If one user removes an object from the model, this object is claimed. Other users cannot edit this claimed object at all; they cannot remove or rename it, or link any relations to the object.

If one user creates a relation between two objects, the objects are claimed. Other users cannot remove these claimed objects but can rename them or move them within the model.

Collaboration conflicts

If a user tries to perform an action that is not allowed on a claimed element, a message will appear in the Messages window addressing a collaboration conflict. Generally, only the same type of editing generates a conflict, for example, renaming an object by one user and renaming the same object by another user, or moving/resizing the same object. For examples of collaboration conflicts, please refer to Team Platform troubleshooting.

Example of a collaboration conflict message

Editing offline

If a user chooses to edit a model offline when working together, the user can safely edit the model offline without being overruled by other users' changes to the model. Any claims done by the other users are affected by the offline edited model. Any claims already made by the other users before the model is taken offline, remain active with the users who have made the claims.

The other users will not see the changes of offline editing in their model browser until their Activity Console has been synchronized.

Editing models offline is only possible when working with a locally installed Enterprise Studio (on-premise or hybrid solution), it does not apply to the cloud solution Enterprise Studio Online.

Read-only objects

When working together, objects in a model package may be read-only because they are in a model that is read-only to you (for example in a project). You cannot change these read-only objects, but it is still possible to create relations between them.

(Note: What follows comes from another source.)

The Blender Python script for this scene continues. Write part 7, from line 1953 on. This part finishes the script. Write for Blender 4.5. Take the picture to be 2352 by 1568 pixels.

When creating relations between read-only objects, take note that it has an effect on the location where the relations are stored. By default, a relation is stored in the layer that contains the "from" object. If this layer's model is read-only, the relation is stored in the layer that contains the "to" object. When the "to" model is read-only also, the relation is stored with the view it was drawn on.

As a result, relations are no longer relocated when their "from" object is moved: after creation, the relation stays in the same location until explicitly moved by the user.